Solving the Methane Hydrate Gas Bubble Mystery

November 12, 2020

New research has explained an important mystery about natural gas hydrate formations and, in doing so, advanced scientists’ understanding of how gas hydrates could contribute to climate change and energy security.

The research used a computer model of gas bubbles flowing through hydrate deposits, a common phenomenon in nature that, according to existing models, should not be possible. The new model helps explain how some deposits grow into massive natural gas hydrate reservoirs such as those found beneath the Gulf of Mexico. A paper describing the research was published Jan. 15, 2020, in the journal Geophysical Research Letters.

Gas hydrates are an icy substance in which gas molecules, typically methane, become trapped in water-ice cages under high pressure and low temperature. They are found widely in nature, house a substantial fraction of the world’s organic carbon and could become a future energy resource. However, many questions remain about how hydrate deposits form and evolve.

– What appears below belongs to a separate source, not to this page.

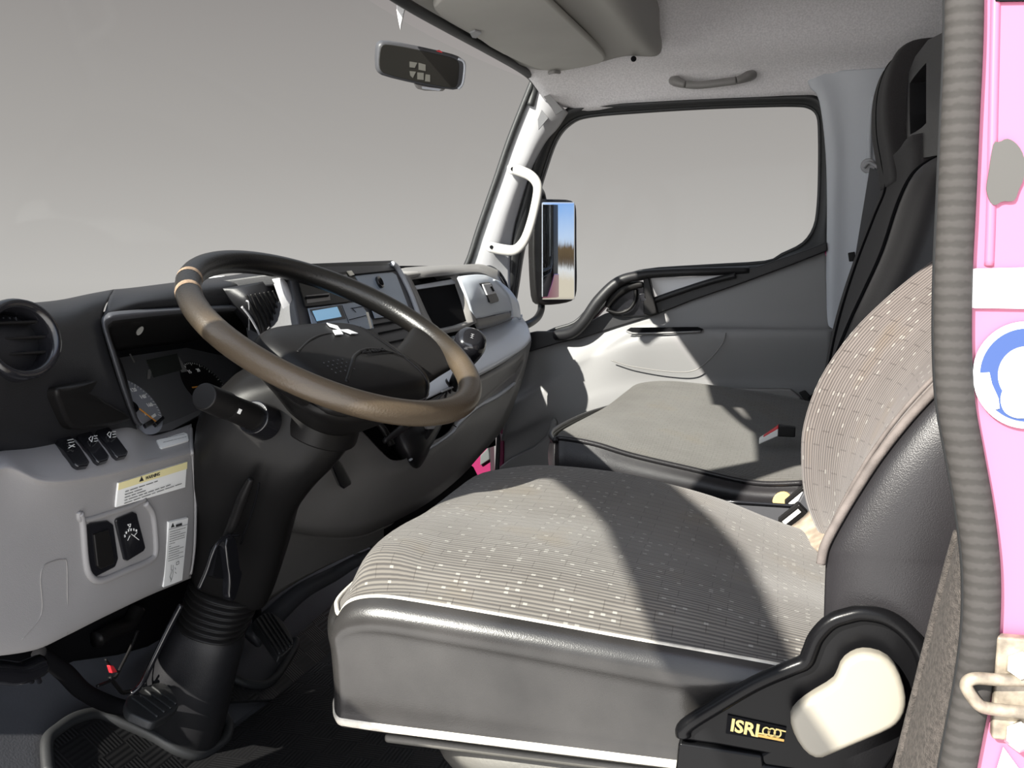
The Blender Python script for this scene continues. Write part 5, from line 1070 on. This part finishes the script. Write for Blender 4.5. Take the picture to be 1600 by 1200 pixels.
# light and wiper stalks
A = P(403, 655, x=.375); B = P(318, 619, x=.262)
st_ = cyl('stalk_collar', BLKG, A+(A-B).normalized()*.02, A+(B-A).normalized()*.012, .0235, .0215, sc_, 32, .002)
D_ = (B-A).normalized()
sk1_ = tube('light_stalk', BLKS, [A, A+D_*.02, A+D_*.055, A.lerp(B, .58), A.lerp(B, .6)], [.0175, .0165, .0155, .0155, .014], sc_, smooth=False, seg=28)
kb_ = cyl('stalk_knob', BLKS, A.lerp(B, .60), B, .0168, .0160, sk1_, 32, .002)
lmk = A.lerp(B, .56)
nn = (CAM-lmk); nn = (nn-D_*nn.dot(D_)).normalized(); sx = D_.cross(nn)
merge('lamp_symbol', INKW, [([lmk+nn*.0162+D_*a+sx*b for a, b in q], nn*.0006) for q in [[(-.003, -.003), (.003, -.003), (.003, .003), (-.003, .003)]]], sk1_)
# lever hanging below the column on the far side
bk = P(528, 735, y=.655)
pt_ = [P(a, b, y=.655) for a, b in [(512, 713), (522, 706), (533, 720), (550, 752), (549, 758), (538, 765), (532, 760)]]
ph_ = prism('far_stalk', BLKG, pt_, (.012, .012, 0), sc_, .003)
tube('far_stalk_stem', DARK, [P(500, 690, y=.67), P(515, 702, y=.66), P(521, 712, y=.658)], .006, sc_, seg=8)
settle(sc_)
# ================================================================== STEERING WHEEL
WC = Vector((.46, .557, .634)); tl_, yw_ = .5065, -.251
WX = Vector((math.cos(yw_), math.sin(yw_), 0)); WV = Vector((-math.sin(yw_)*math.cos(tl_), math.cos(yw_)*math.cos(tl_), math.sin(tl_))); WN = WX.cross(WV)
def Wp(u, v, w=0): return WC+WX*u+WV*v+WN*w
sw = thing('steering_wheel', 'black leather steering wheel worn brown along its lower rim', 'steering wheel', WC)
RW = .192
rim = tube('rim', RIM, [Wp(RW*math.cos(2*math.pi*i/96), RW*math.sin(2*math.pi*i/96)) for i in range(96)], .0158, sw, closed=True, smooth=False, seg=24)
for a in (133, 146):   # two rubbed bands at the upper left
    tube('rubbed_band', mat('rubbed_tan_band', (.26, .18, .12), .6, bump=.5, var=.3, vscale=80), [Wp(RW*math.cos(math.radians(a+k*1.4)), RW*math.sin(math.radians(a+k*1.4))) for k in range(-1, 2)], .01605, rim, smooth=False, seg=24, caps=False)
# hub
def pad(sx, sy, e, w, cu=-.008, cv=-.040, n=40): return rrect(Wp(cu, cv, w), WX, WV, sx, sy, e, n)
loft('hub_shell', BLKS, [pad(.055, .05, 2.5, -.10), pad(.085, .07, 2.8, -.075), pad(.112, .084, 3.2, -.055), pad(.118, .088, 3.4, -.045), pad(.117, .087, 3.4, -.038)], sw, n=3)
top_ = loft('horn_pad', BLKS, [pad(.110, .084, 5, -.042), pad(.112, .086, 5, -.034), pad(.110, .084, 4.6, -.020), pad(.104, .079, 4.2, -.010), pad(.092, .068, 3.8, -.004), pad(.06, .042, 3, .0), pad(.02, .015, 2.5, .0005)], sw, n=4)
tube('pad_seam', DARK, pad(.1115, .0855, 5, -.033), .0012, top_, closed=True, n=2, seg=6)
tube('side_seam', BLKM, [Wp(.070, y_, w_) for y_, w_ in ((-.122, -.036), (-.119, -.016), (-.10, -.0050), (-.06, -.0015), (-.02, -.0015), (.015, -.004))], .0014, top_, seg=6)
# raised centre tongue of the pad
PS = Surf(top_)
def onpad(u, v, up=.0):
    h = PS.t.ray_cast(Wp(u, v, .1), -WN); return h[0]+WN*up if h[0] else Wp(u, v, up)
tube('pad_crease', BLKS, [onpad(u, v, -.0015) for u, v in [(-.085, -.10), (-.05, -.075), (-.02, -.055), (.02, -.045), (.06, -.06), (.09, -.09)]], .0032, top_, seg=8)
tube('pad_crease', BLKS, [onpad(u, v, -.0015) for u, v in [(-.10, -.03), (-.06, -.012), (-.02, -.002), (.03, -.004)]], .0028, top_, seg=8)
# three diamond badge
bd = []
BC = (.012, .003)
def rot(a, p): c, s = math.cos(a), math.sin(a); return (p[0]*c-p[1]*s, p[0]*s+p[1]*c)
for a in (90, 210, 330):
    a_ = math.radians(a); u1 = (math.cos(a_), math.sin(a_)); L1 = .0155
    l_ = rot(math.radians(30), u1); r_ = rot(math.radians(-30), u1)
    dia = [(0, 0), (l_[0]*L1, l_[1]*L1), ((l_[0]+r_[0])*L1, (l_[1]+r_[1])*L1), (r_[0]*L1, r_[1]*L1)]
    bd.append(([onpad(BC[0]+p[0]*1.0, BC[1]+p[1]*.9, .0012) for p in dia], WN*.0012))
merge('diamond_badge', mat('silver_badge', (.80, .81, .83), .25, metal=.3), bd, top_)
text('airbag_lettering', BLKM, 'SRS AIRBAG', onpad(-.005, -.054, .0012), WX, WV, .0095, top_)
merge('lettering_line', BLKM, [(stroke(onpad(-.002, -.058, .0012), onpad(.055, -.058, .0012), .0012, WN), WN*.0004)], top_)
# horn symbol dots
merge('grip_dots', DARK, [([onpad(-.088+.0085*i+.0012*math.cos(k), -.062-.007*j+.0012*math.sin(k), .0004) for k in (0, 1.57, 3.14, 4.71)], WN*.0006) for i in range(5) for j in range(4)], top_)
# spokes
for s_ in (1, -1):
    secs = [rrect(Wp(s_*.085, -.052, -.050), WV, WN, .036, .018, 3, 20), rrect(Wp(s_*.115, -.052, -.040), WV, WN, .036, .014, 3, 20), rrect(Wp(s_*.145, -.050, -.022), WV, WN, .040, .012, 3, 20), rrect(Wp(s_*.166, -.048, -.008), WV, WN, .046, .010, 3, 20), rrect(Wp(s_*.178, -.046, -.003), WV, WN, .048, .008, 3, 20)]
    loft('spoke', BLKS, secs, sw, n=4)
cyl('hub_collar', BLKS, Wp(0, -.03, -.07), Wp(0, -.03, -.13), .05, .058, sw, 32, .003)
settle(sw)
# ================================================================== GEAR LEVER
gl = thing('gear_lever', 'black ball topped gear lever with leather boot beside the steering wheel', 'gear lever', P(640, 700, y=.68))
KC = P(733, 540, y=.535); gx = Vector((.25, -.93, .28)).normalized()
s_ = (KC-CAM).dot(FW)/FPX
axd = (P(733, 520, y=.53)-P(708, 600, y=.60)).normalized()
r1, r2 = frame(axd, Vector((0, -1, 0)))
def kr(h, r, ox=0): return rrect(KC+axd*h+r1*ox, r1, r2, r*s_, r*s_, 2.3, 24)
knob = loft('shift_knob', BLKG, [kr(-.075, 9), kr(-.062, 13), kr(-.035, 19), kr(-.010, 24), kr(.008, 25.5), kr(.020, 22.5), kr(.028, 15), kr(.0305, 5)], gl, n=4)
tube('knob_seam', DARK, [KC+axd*.004+(r1*math.cos(a)+r2*math.sin(a))*25.2*s_ for a in [i*math.pi/8 for i in range(16)]], .0008, knob, closed=True, seg=6)
merge('shift_pattern', GRYL, [(stroke(KC+axd*.0300+r1*a*.7+r2*b*.7, KC+axd*.0300+r1*c*.7+r2*d*.7, .0007, axd), axd*.0006) for a, b, c, d in [(-.006, -.004, -.006, .004), (0, -.004, 0, .004), (.006, -.004, .006, .004), (-.006, 0, .006, 0)]], knob)
tube('lever_rod', BLKS, [KC-axd*.045, P(712, 590, y=.585), P(700, 625, y=.62), P(680, 660, y=.64)], [.008, .009, .011, .012], gl, seg=12)
bt_ = []
for (a, b, y), hx_, hy_ in (((702, 598, .600), .012, .010), ((694, 622, .615), .022, .018), ((676, 645, .625), .040, .030), ((655, 668, .635), .062, .040), ((640, 690, .650), .078, .046), ((632, 700, .672), .080, .046)):
    T_ = Vector((.18, -.75, .55)).normalized(); q1, q2 = frame(T_)
    bt_.append(rrect(P(a, b, y=y), q1, q2, hx_, hy_, 2.6, 24))
bt__ = loft('leather_boot', VIN, bt_, gl, n=4)
for q in ([(600, 690, .628), (630, 668, .612), (668, 640, .600), (694, 614, .602)], [(640, 708, .628), (664, 682, .612), (684, 650, .602), (698, 612, .600)]):
    tube('boot_fold', VIN, [P(a, b, y=c) for a, b, c in q], [.004, .007, .006, .003], bt__, seg=10)
tube('tray_lever', BLKS, [P(a, b, y=c) for a, b, c in [(585, 655, .66), (600, 672, .645), (612, 695, .635)]], .006, gl, seg=8)
prism('boot_light_tab', GRYL, [P(a, b, y=.598) for a, b in [(663, 664), (683, 662), (679, 670), (668, 671)]], (0, .004, 0), gl, .001)
settle(gl)
# ================================================================== PEDALS
def pedal(name, label, out, y0, tilt, ribs, arm, kind):
    t_ = thing(name, label, 'pedal', P(*out[0], y=y0))
    c = Vector((sum(p[0] for p in out)/len(out), sum(p[1] for p in out)/len(out), 0))
    pl_ = Plane(P(c.x, c.y, y=y0), P(c.x+40, c.y, y=y0+tilt[0]), P(c.x, c.y+40, y=y0+tilt[1]))
    o_ = prism('pedal_pad', RUB, pl_.many(out), -pl_.n*.012, t_, .003, 1)
    for a, b in ribs: tube('pad_rib', RUB, [pl_.at(*a, .001), pl_.at((a[0]+b[0])/2, (a[1]+b[1])/2, .0014), pl_.at(*b, .001)], .0016, o_, seg=8)
    tube('pedal_arm', BLKM, arm, [.010, .009, .009], t_, seg=10)
    settle(t_); return t_
pedal('clutch_pedal', 'black ribbed clutch pedal left of the column base', [(196, 1096), (202, 1083), (225, 1072), (250, 1064), (266, 1072), (278, 1092), (280, 1106), (250, 1126), (240, 1129), (222, 1122), (200, 1112)], .775, (-.01, -.05),
      [((206, 1090), (246, 1120)), ((216, 1083), (257, 1113)), ((227, 1078), (267, 1107)), ((238, 1073), (275, 1100))], [P(238, 1104, y=.79), P(222, 1106, y=.82), P(205, 1107, y=.85)], 0)
pedal('accelerator_pedal', 'black ribbed accelerator pedal right of the column bellows', [(394, 972), (404, 962), (420, 955), (440, 966), (452, 985), (461, 1004), (452, 1016), (438, 1028), (430, 1020), (412, 992)], .79, (-.02, -.05),
      [((400, 967), (437, 1022)), ((406, 963), (443, 1018)), ((412, 960), (448, 1014)), ((418, 958), (453, 1010)), ((424, 958), (457, 1006))], [P(425, 990, y=.81), P(405, 985, y=.85), P(400, 940, y=.90)], 0)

One such question was raised by observations in the field that spotted methane flowing freely as a gas through hydrate deposits in the subsurface. What puzzled scientists is that under conditions where hydrates occur, methane should exist only as a hydrate, not as a free gas. To solve the mystery of the free-flowing gas, a team of researchers led by Dylan Meyer, a graduate student at the Jackson School of Geosciences, re-created in the lab what they saw in the field.

Using this data, they hypothesized that as hydrate forms in a deposit, it also acts as a barrier between gas and water, restricting the speed at which new hydrate forms and allowing much of the gas to bubble through the deposit. They developed this idea into a computer model and found that the model matched experimental results. When scaled up, they also matched evidence from field studies, making it the first model of the phenomena to successfully do both. Crucially, the model suggests that gas flowing through the subsurface can accumulate into large, concentrated hydrate reservoirs, which could be suitable targets for future energy sources.

“The model convincingly reproduces a range of independent experimental results, which strongly support the fundamental concepts behind it,” said Meyer. “We believe this model will be an essential tool for future studies investigating the evolution of large, highly concentrated hydrate reservoirs that experience relatively rapid gas flow through porous media.”